China lambasted the visits as proof of Tokyo’s incorrect understanding of history, calling Yasukuni “a spiritual tool and symbol for the Japanese militarists.”
“Sino-Japanese relations can develop in a healthy and stable way only if Japan can face up to and reflect on the history of invasion and make a clear break with militarism,” Chinese Ministry of Foreign Affairs spokeswoman Hua Chunying (華春瑩) said in an online statement.
Photo: Reuters
In Seoul, South Korean President Park Geun-hye said some Japanese politicians were acting in a way that hurts both South Koreans and Japanese, and further pushes the countries’ people apart.
In a speech marking South Korea’s independence from Japanese colonialism, Park also asked Japanese leaders to act wisely and expressed hopes that next year the countries would move together toward friendlier ties.
Japanese Prime Minister Shinzo Abe did not go to the shrine, but sent a gift through an envoy. His visit to Yasukuni in December last year drew widespread criticism, including from the US, Japan’s most important ally.
Abe signed the gift as head of the ruling Liberal Democratic Party, and not as prime minister, a party official said.

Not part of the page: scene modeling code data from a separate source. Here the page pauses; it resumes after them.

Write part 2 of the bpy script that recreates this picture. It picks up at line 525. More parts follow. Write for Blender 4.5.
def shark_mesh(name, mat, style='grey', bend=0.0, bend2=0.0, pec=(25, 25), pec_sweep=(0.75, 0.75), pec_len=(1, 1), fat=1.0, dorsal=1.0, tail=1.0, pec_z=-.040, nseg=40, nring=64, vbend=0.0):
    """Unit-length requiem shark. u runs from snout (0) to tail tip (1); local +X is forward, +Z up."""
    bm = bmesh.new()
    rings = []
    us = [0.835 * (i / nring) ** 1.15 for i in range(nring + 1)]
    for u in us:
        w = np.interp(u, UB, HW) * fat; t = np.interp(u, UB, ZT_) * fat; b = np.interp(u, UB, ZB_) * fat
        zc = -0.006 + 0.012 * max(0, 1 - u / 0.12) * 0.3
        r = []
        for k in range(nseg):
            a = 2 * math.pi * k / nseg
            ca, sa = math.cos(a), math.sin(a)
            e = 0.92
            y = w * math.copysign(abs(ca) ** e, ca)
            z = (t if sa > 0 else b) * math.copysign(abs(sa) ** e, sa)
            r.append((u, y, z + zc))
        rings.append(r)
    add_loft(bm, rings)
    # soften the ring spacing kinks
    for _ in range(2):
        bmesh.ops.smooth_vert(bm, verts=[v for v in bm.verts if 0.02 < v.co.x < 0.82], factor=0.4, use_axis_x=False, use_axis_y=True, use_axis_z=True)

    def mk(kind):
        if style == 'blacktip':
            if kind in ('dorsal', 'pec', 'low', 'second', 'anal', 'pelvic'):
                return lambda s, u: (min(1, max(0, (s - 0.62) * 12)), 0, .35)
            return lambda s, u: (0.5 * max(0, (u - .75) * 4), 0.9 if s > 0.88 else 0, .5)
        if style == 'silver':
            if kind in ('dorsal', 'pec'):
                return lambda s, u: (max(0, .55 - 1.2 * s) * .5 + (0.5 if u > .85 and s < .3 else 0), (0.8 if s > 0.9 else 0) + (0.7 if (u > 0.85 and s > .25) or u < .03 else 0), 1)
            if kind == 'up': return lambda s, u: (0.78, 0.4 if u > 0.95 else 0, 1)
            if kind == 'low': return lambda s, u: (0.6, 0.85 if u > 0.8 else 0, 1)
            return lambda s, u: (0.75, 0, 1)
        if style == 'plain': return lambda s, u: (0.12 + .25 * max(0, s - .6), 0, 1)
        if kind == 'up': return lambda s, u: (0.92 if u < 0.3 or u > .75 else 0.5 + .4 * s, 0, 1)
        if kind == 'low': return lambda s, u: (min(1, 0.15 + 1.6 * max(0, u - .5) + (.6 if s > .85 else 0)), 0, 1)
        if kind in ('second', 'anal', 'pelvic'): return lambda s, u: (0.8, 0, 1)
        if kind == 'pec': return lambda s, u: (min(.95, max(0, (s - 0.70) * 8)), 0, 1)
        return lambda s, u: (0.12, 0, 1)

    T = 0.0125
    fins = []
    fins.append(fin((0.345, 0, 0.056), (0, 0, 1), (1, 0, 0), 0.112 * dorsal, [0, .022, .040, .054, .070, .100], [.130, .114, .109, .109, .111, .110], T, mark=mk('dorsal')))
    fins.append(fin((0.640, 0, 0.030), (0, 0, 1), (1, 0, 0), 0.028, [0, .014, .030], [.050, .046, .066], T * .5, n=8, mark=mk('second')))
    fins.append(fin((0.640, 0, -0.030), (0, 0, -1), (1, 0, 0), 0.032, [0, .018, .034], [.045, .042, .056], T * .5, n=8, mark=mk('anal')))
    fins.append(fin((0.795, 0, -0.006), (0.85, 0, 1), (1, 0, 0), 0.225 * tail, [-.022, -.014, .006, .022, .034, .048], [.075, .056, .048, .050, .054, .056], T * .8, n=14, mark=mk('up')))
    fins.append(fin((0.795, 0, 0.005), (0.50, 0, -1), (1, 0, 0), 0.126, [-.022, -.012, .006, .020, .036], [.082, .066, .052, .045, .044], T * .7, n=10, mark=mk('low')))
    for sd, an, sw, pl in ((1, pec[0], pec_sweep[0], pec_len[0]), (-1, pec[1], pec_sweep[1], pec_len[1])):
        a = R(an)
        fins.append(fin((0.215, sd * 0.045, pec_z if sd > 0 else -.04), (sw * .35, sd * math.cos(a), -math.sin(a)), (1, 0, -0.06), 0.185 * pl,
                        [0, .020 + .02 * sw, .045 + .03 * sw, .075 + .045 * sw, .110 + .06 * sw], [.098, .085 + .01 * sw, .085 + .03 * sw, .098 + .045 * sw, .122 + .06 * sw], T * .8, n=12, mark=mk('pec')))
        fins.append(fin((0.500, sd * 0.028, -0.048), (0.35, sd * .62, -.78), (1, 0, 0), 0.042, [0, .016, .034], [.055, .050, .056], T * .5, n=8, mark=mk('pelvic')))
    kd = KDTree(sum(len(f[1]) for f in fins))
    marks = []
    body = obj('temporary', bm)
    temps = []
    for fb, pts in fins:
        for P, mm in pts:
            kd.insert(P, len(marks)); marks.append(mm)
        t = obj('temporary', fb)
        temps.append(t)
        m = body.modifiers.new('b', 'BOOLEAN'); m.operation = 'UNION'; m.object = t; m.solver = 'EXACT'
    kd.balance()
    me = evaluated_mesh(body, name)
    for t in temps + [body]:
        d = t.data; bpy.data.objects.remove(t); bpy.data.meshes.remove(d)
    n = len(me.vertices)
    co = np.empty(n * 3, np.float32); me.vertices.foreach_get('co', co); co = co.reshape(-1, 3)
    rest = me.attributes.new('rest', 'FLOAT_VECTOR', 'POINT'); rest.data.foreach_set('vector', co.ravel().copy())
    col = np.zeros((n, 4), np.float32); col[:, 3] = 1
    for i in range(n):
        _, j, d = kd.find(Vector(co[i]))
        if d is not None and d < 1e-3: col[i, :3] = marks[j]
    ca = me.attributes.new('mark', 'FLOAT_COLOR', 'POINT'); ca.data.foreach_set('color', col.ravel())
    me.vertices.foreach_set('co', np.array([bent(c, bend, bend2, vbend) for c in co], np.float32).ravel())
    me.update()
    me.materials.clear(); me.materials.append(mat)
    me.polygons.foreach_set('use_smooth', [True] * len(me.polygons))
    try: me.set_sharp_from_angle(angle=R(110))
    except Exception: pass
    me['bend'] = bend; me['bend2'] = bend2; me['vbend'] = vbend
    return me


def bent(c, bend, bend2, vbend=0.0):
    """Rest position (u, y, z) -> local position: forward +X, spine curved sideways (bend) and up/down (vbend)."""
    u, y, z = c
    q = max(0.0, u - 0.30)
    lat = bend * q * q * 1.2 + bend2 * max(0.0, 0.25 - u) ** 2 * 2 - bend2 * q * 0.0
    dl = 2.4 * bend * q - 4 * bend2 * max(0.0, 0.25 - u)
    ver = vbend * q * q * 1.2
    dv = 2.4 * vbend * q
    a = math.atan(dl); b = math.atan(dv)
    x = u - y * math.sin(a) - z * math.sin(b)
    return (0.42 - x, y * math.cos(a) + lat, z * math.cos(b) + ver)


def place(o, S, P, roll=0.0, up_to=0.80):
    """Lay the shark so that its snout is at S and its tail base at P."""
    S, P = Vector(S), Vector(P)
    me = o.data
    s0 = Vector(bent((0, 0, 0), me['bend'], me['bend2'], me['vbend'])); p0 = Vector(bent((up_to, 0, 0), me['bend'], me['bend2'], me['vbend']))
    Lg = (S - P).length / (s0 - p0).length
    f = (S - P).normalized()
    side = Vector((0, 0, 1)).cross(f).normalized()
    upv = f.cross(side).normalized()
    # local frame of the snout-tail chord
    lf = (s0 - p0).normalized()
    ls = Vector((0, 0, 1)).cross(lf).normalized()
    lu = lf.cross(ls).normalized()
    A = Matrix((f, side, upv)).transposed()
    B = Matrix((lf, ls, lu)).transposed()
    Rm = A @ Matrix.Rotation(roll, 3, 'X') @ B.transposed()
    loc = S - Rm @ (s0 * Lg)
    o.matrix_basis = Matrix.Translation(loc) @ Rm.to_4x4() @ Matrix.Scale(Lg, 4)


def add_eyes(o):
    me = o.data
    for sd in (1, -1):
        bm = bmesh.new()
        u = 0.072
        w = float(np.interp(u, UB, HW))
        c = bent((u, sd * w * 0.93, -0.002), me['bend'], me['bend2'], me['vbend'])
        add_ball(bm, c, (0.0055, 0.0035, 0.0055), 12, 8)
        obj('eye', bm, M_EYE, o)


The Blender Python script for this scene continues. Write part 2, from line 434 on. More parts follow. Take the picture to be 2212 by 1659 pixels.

The enshrinement of Class-A war criminals, such as wartime Japanese prime minister Hideki Tojo, among the 2.5 million dead at the Yasukuni Shrine makes the visits a target of condemnation from China and South Korea, which suffered from Japan’s aggression and see the shrine as a symbol of brutality.
Japanese Chief Cabinet Secretary Yoshihide Suga defended the visits as religious freedom, saying that praying for the war dead is natural for any country and that the ministers acted in a private capacity.